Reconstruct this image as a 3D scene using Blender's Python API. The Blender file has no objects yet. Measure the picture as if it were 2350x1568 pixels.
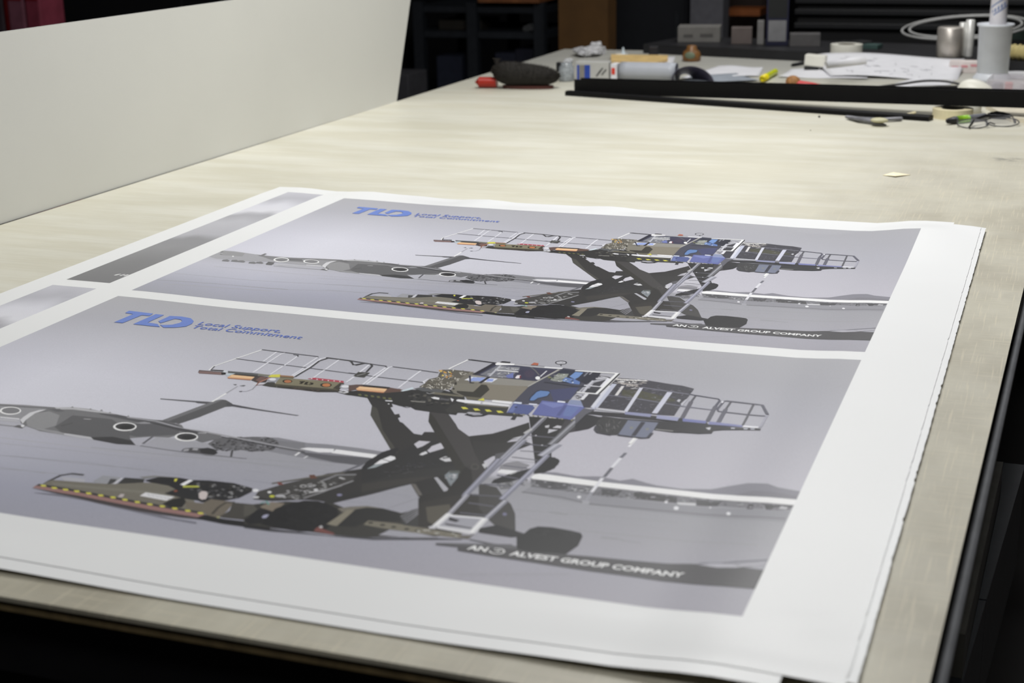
import bpy, bmesh, math, random
from mathutils import Vector, Matrix

# ---------------------------------------------------------------- camera, light, exposure
scene = bpy.context.scene
C = bpy.data.collections.new('workshop'); scene.collection.children.link(C)
CAM = Vector((1.19472181, -1.6760752, 0.52471333))
FPX = 3444.442
def cam_axes():
    yaw, pit, rol = -0.35498379, 0.29326294, -0.0180711
    f = Vector((math.sin(yaw)*math.cos(pit), math.cos(yaw)*math.cos(pit), -math.sin(pit)))
    r = Vector((math.cos(yaw), -math.sin(yaw), 0)); u = r.cross(f)
    c, s = math.cos(rol), math.sin(rol)
    return c*r + s*u, -s*r + c*u, f
AR, AU, AF = cam_axes()
cam = bpy.data.cameras.new('camera'); camo = bpy.data.objects.new('camera', cam); C.objects.link(camo)
camo.matrix_world = Matrix(((AR.x, AU.x, -AF.x, CAM.x), (AR.y, AU.y, -AF.y, CAM.y), (AR.z, AU.z, -AF.z, CAM.z), (0, 0, 0, 1)))
cam.lens = FPX*36/2350; cam.sensor_width = 36; cam.sensor_fit = 'HORIZONTAL'; cam.clip_start = .05; cam.clip_end = 60
cam.dof.use_dof = True; cam.dof.focus_distance = 2.08; cam.dof.aperture_fstop = 7.2
scene.camera = camo
w = bpy.data.worlds.new('room_air'); scene.world = w; w.use_nodes = True
w.node_tree.nodes['Background'].inputs[0].default_value = (.8, .88, 1, 1); w.node_tree.nodes['Background'].inputs[1].default_value = .045
def area(name, loc, size, power, target, col=(1, .995, .985)):
    l = bpy.data.lights.new(name, 'AREA'); l.shape = 'RECTANGLE'; l.size, l.size_y = size; l.energy = power; l.color = col
    o = bpy.data.objects.new(name, l); C.objects.link(o); o.location = loc
    o.rotation_euler = (Vector(target)-Vector(loc)).to_track_quat('-Z', 'Y').to_euler(); return o
area('fluorescent_lamp', (.55, 1.15, 1.95), (1.5, .5), 54, (.5, 1.1, 0))
area('fluorescent_lamp_far', (.75, 3.5, 2.0), (1.5, .35), 20, (.7, 3.0, 0))
area('fluorescent_lamp_front', (.9, -1.5, 2.2), (1.5, .35), 21, (.6, -.3, 0))
scene.view_settings.view_transform = 'Standard'; scene.view_settings.look = 'None'
scene.view_settings.gamma = 1; scene.view_settings.use_curve_mapping = False
scene.view_settings.exposure = 0

# ---------------------------------------------------------------- helpers
rnd = random.Random(7)
TZ = -.0075                                    # the table's surface
def ray(px, py): return AR*((px-1175)/FPX) - AU*((py-784)/FPX) + AF
def at(px, py, z=TZ):                           # where the sight line meets height z
    d = ray(px, py); return CAM + d*((z-CAM.z)/d.z)
def aty(px, py, y):                             # where the sight line meets distance y
    d = ray(px, py); return CAM + d*((y-CAM.y)/d.y)
def lin(c):
    c /= 255
    return c/12.92 if c <= .04045 else ((c+.055)/1.055)**2.4
def rgb(c, k=1): return tuple(min(1, lin(v)*k) for v in c) + (1,)
MATS = {}
def mat(name, col, rough=.5, metal=0, var=.12, scale=30, bump=0, spec=.5, trans=0, alpha=1):
    if name in MATS: return MATS[name]
    m = bpy.data.materials.new(name); m.use_nodes = True; nt = m.node_tree; b = nt.nodes['Principled BSDF']
    tc = nt.nodes.new('ShaderNodeTexCoord'); n = nt.nodes.new('ShaderNodeTexNoise'); n.inputs['Scale'].default_value = scale; n.inputs['Detail'].default_value = 4
    nt.links.new(tc.outputs['Object'], n.inputs['Vector'])
    r = nt.nodes.new('ShaderNodeValToRGB'); a = rgb(col); r.color_ramp.elements[0].position = .3; r.color_ramp.elements[1].position = .7
    r.color_ramp.elements[0].color = tuple(v*(1-var) for v in a[:3])+(1,); r.color_ramp.elements[1].color = tuple(min(1, v*(1+var)) for v in a[:3])+(1,)
    nt.links.new(n.outputs['Fac'], r.inputs[0]); nt.links.new(r.outputs[0], b.inputs['Base Color'])
    b.inputs['Roughness'].default_value = rough; b.inputs['Metallic'].default_value = metal; b.inputs['Specular IOR Level'].default_value = spec
    b.inputs['Transmission Weight'].default_value = trans; b.inputs['Alpha'].default_value = alpha
    if bump:
        bp = nt.nodes.new('ShaderNodeBump'); bp.inputs['Strength'].default_value = bump; bp.inputs['Distance'].default_value = .002
        nt.links.new(n.outputs['Fac'], bp.inputs['Height']); nt.links.new(bp.outputs[0], b.inputs['Normal'])
    MATS[name] = m; return m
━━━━
DIRECTION
Leave out the pictures and repeat exactly the lines from the start of the material through the line that contains "from mathutils import Vector, Matrix", both included.

REPLY
Reconstruct this image as a 3D scene using Blender's Python API. The Blender file has no objects yet. Measure the picture as if it were 2350x1568 pixels.
import bpy, bmesh, math, random
from mathutils import Vector, Matrix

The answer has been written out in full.